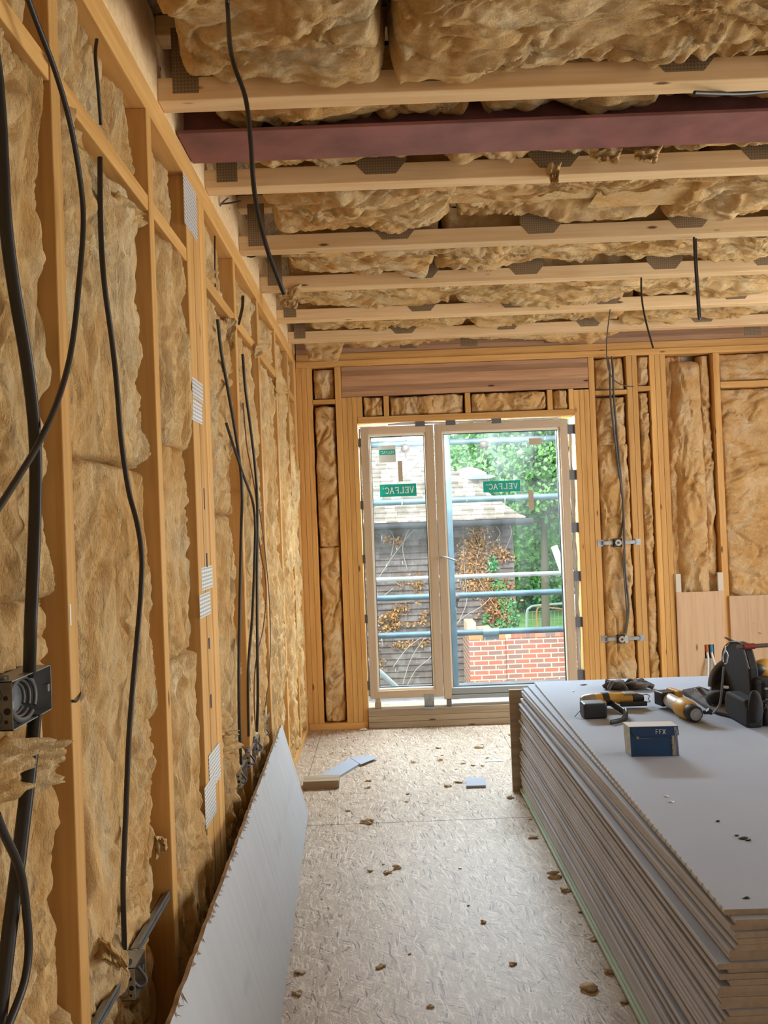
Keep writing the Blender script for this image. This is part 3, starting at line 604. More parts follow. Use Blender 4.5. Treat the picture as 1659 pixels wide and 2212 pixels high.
cable([L(216, 340, -.60), L(217, 480, -.59), L(224, 600, -.58), L(241, 730, -.58), L(252, 830, -.575), L(262, 950, -.575), L(278, 1060, -.57), L(296, 1130, -.57), L(306, 1200, -.57), L(304, 1280, -.57), L(297, 1370, -.57), L(287, 1480, -.575), L(278, 1600, -.58), L(272, 1750, -.585), L(266, 1900, -.59), L(267, 1980, -.595), L(270, 2078, -.605)], .0055, 'black cable snaking down to the low single socket box', flat=(.7, 1.1))
cable([L(209, 85, -.605), L(206, 120, -.60), L(212, 190, -.60), L(218, 270, -.61)], .004, 'short black cable through the head plate near the top left', flat=(.7, 1))
cable([L(-8, 1760, -.55), L(8, 1800, -.55), L(32, 1850, -.55), L(48, 1900, -.55), L(58, 1980, -.55), L(62, 2050, -.55), L(55, 2110, -.55), L(40, 2160, -.55), L(12, 2230, -.55)], .0062, 'black cable bowing through the bottom left photo corner')
cable([L(470, 690, -.59), L(478, 760, -.585), L(492, 840, -.58), L(506, 920, -.575), L(518, 1000, -.57), L(523, 1070, -.57), L(521, 1150, -.57), L(518, 1300, -.57), L(516, 1450, -.57), L(517, 1560, -.575), L(521, 1650, -.59)], .0062, 'black cable into the nearest of the far socket boxes')
cable([L(489, 915, -.575), L(505, 965, -.57), L(525, 1025, -.565), L(545, 1080, -.56), L(551, 1130, -.56), L(550, 1200, -.56), L(545, 1330, -.56), L(536, 1450, -.565), L(537, 1590, -.58)], .0058, 'black cable crossing over its neighbour above the far socket boxes')
cable([L(524, 765, -.58), L(530, 840, -.575), L(542, 930, -.57), L(552, 1020, -.565), L(556, 1100, -.56), L(555, 1250, -.565), L(556, 1400, -.565), L(557, 1500, -.57), L(555, 1580, -.585)], .0062, 'black cable into the third of the far socket boxes')
BRN = simple('brown_sheath', (.16, .06, .025), .5)
cable([L(525, 870, -.58), L(533, 960, -.575), L(542, 1010, -.57), L(552, 1070, -.57), L(560, 1170, -.57), L(572, 1240, -.57), L(575, 1290, -.57), L(568, 1360, -.575), L(553, 1430, -.575), L(549, 1500, -.58), L(552, 1578, -.585)], .0028, 'thin brown cable bowing towards the far socket boxes', BRN)
cable([L(560, 1100, -.58), L(570, 1170, -.58), L(580, 1270, -.58), L(584, 1350, -.58), L(582, 1450, -.58), L(570, 1545, -.585)], .0024, 'thin grey cable hanging to the farthest socket box', GREYC)
cable([L(524, 640, -.61), L(524, 660, -.60), L(520, 680, -.60), L(515, 700, -.60)], .007, 'black cable stub through the head plate past the six-ply post', flat=(.7, 1))
cable([L(464, 510, -.605), L(464, 560, -.60), L(465, 620, -.61)], .003, 'thin black cable from a hole in the head plate right of the post')
# ceiling cables
cable([Z(490, -20, 2.70), Z(492, 20, 2.68)]+[B(500, 120, 1.62), B(530, 210, 1.62), B(541, 300, 1.62), B(547, 390, 1.63), B(557, 460, 1.64), B(578, 540, 1.66), B(598, 595, 1.68), B(614, 636, 1.70)], .0052, 'long black cable hanging from the ceiling at upper left')
cable([B(1499, 513, 3.44), B(1501, 560, 3.42), B(1505, 620, 3.42), B(1509, 680, 3.42), B(1512, 686, 3.43), B(1509, 640, 3.44), B(1504, 560, 3.44), B(1503, 516, 3.45)], .0055, 'black cable loop hanging from the second joist behind the steel beam')
cable([B(1385, 600, 4.01), B(1386, 640, 4.0), B(1392, 680, 4.0), B(1402, 720, 4.0), B(1411, 752, 4.0)], .005, 'black cable hanging left of the cable loop, curving right')
cable([B(1320, 655, 4.64), B(1314, 700, 4.62), B(1310, 750, 4.62), B(1314, 795, 4.62), B(1328, 822, 4.62), B(1350, 833, 4.62), B(1369, 835, 4.62)], .0034, 'thin dark cable hanging in a hook above the switch boxes', GREYC)
cable([B(1500, 200, 2.20), B(1560, 202, 2.25), B(1620, 201, 2.3), B(1700, 192, 2.35)], .006, 'black cable between the nearest joist and the steel beam at right')
cable([B(474, 448, 3.05), B(480, 438, 3.0), B(492, 428, 3.05)], .003, 'thin grey cable end at the rim board between joists', GREYC)
cable([B(474, 441, 3.05), B(500, 438, 3.0), B(520, 434, 3.0)], .0035, 'short black cable crossing the joist gap at the rim board', BLACK)
cable([B(535, 554, 3.62), B(545, 555, 3.6), B(556, 550, 3.6)], .004, 'short black cable end poking from the rim board past the second joist', BLACK)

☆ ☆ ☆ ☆

## [Problem details]
Copy the listing over exactly, skipping the pictures it holds.

## [Output of the exercise]
Keep writing the Blender script for this image. This is part 3, starting at line 604. More parts follow. Use Blender 4.5. Treat the picture as 1659 pixels wide and 2212 pixels high.
cable([L(216, 340, -.60), L(217, 480, -.59), L(224, 600, -.58), L(241, 730, -.58), L(252, 830, -.575), L(262, 950, -.575), L(278, 1060, -.57), L(296, 1130, -.57), L(306, 1200, -.57), L(304, 1280, -.57), L(297, 1370, -.57), L(287, 1480, -.575), L(278, 1600, -.58), L(272, 1750, -.585), L(266, 1900, -.59), L(267, 1980, -.595), L(270, 2078, -.605)], .0055, 'black cable snaking down to the low single socket box', flat=(.7, 1.1))
cable([L(209, 85, -.605), L(206, 120, -.60), L(212, 190, -.60), L(218, 270, -.61)], .004, 'short black cable through the head plate near the top left', flat=(.7, 1))
cable([L(-8, 1760, -.55), L(8, 1800, -.55), L(32, 1850, -.55), L(48, 1900, -.55), L(58, 1980, -.55), L(62, 2050, -.55), L(55, 2110, -.55), L(40, 2160, -.55), L(12, 2230, -.55)], .0062, 'black cable bowing through the bottom left photo corner')
cable([L(470, 690, -.59), L(478, 760, -.585), L(492, 840, -.58), L(506, 920, -.575), L(518, 1000, -.57), L(523, 1070, -.57), L(521, 1150, -.57), L(518, 1300, -.57), L(516, 1450, -.57), L(517, 1560, -.575), L(521, 1650, -.59)], .0062, 'black cable into the nearest of the far socket boxes')
cable([L(489, 915, -.575), L(505, 965, -.57), L(525, 1025, -.565), L(545, 1080, -.56), L(551, 1130, -.56), L(550, 1200, -.56), L(545, 1330, -.56), L(536, 1450, -.565), L(537, 1590, -.58)], .0058, 'black cable crossing over its neighbour above the far socket boxes')
cable([L(524, 765, -.58), L(530, 840, -.575), L(542, 930, -.57), L(552, 1020, -.565), L(556, 1100, -.56), L(555, 1250, -.565), L(556, 1400, -.565), L(557, 1500, -.57), L(555, 1580, -.585)], .0062, 'black cable into the third of the far socket boxes')
BRN = simple('brown_sheath', (.16, .06, .025), .5)
cable([L(525, 870, -.58), L(533, 960, -.575), L(542, 1010, -.57), L(552, 1070, -.57), L(560, 1170, -.57), L(572, 1240, -.57), L(575, 1290, -.57), L(568, 1360, -.575), L(553, 1430, -.575), L(549, 1500, -.58), L(552, 1578, -.585)], .0028, 'thin brown cable bowing towards the far socket boxes', BRN)
cable([L(560, 1100, -.58), L(570, 1170, -.58), L(580, 1270, -.58), L(584, 1350, -.58), L(582, 1450, -.58), L(570, 1545, -.585)], .0024, 'thin grey cable hanging to the farthest socket box', GREYC)
cable([L(524, 640, -.61), L(524, 660, -.60), L(520, 680, -.60), L(515, 700, -.60)], .007, 'black cable stub through the head plate past the six-ply post', flat=(.7, 1))
cable([L(464, 510, -.605), L(464, 560, -.60), L(465, 620, -.61)], .003, 'thin black cable from a hole in the head plate right of the post')
# ceiling cables
cable([Z(490, -20, 2.70), Z(492, 20, 2.68)]+[B(500, 120, 1.62), B(530, 210, 1.62), B(541, 300, 1.62), B(547, 390, 1.63), B(557, 460, 1.64), B(578, 540, 1.66), B(598, 595, 1.68), B(614, 636, 1.70)], .0052, 'long black cable hanging from the ceiling at upper left')
cable([B(1499, 513, 3.44), B(1501, 560, 3.42), B(1505, 620, 3.42), B(1509, 680, 3.42), B(1512, 686, 3.43), B(1509, 640, 3.44), B(1504, 560, 3.44), B(1503, 516, 3.45)], .0055, 'black cable loop hanging from the second joist behind the steel beam')
cable([B(1385, 600, 4.01), B(1386, 640, 4.0), B(1392, 680, 4.0), B(1402, 720, 4.0), B(1411, 752, 4.0)], .005, 'black cable hanging left of the cable loop, curving right')
cable([B(1320, 655, 4.64), B(1314, 700, 4.62), B(1310, 750, 4.62), B(1314, 795, 4.62), B(1328, 822, 4.62), B(1350, 833, 4.62), B(1369, 835, 4.62)], .0034, 'thin dark cable hanging in a hook above the switch boxes', GREYC)
cable([B(1500, 200, 2.20), B(1560, 202, 2.25), B(1620, 201, 2.3), B(1700, 192, 2.35)], .006, 'black cable between the nearest joist and the steel beam at right')
cable([B(474, 448, 3.05), B(480, 438, 3.0), B(492, 428, 3.05)], .003, 'thin grey cable end at the rim board between joists', GREYC)
cable([B(474, 441, 3.05), B(500, 438, 3.0), B(520, 434, 3.0)], .0035, 'short black cable crossing the joist gap at the rim board', BLACK)
cable([B(535, 554, 3.62), B(545, 555, 3.6), B(556, 550, 3.6)], .004, 'short black cable end poking from the rim board past the second joist', BLACK)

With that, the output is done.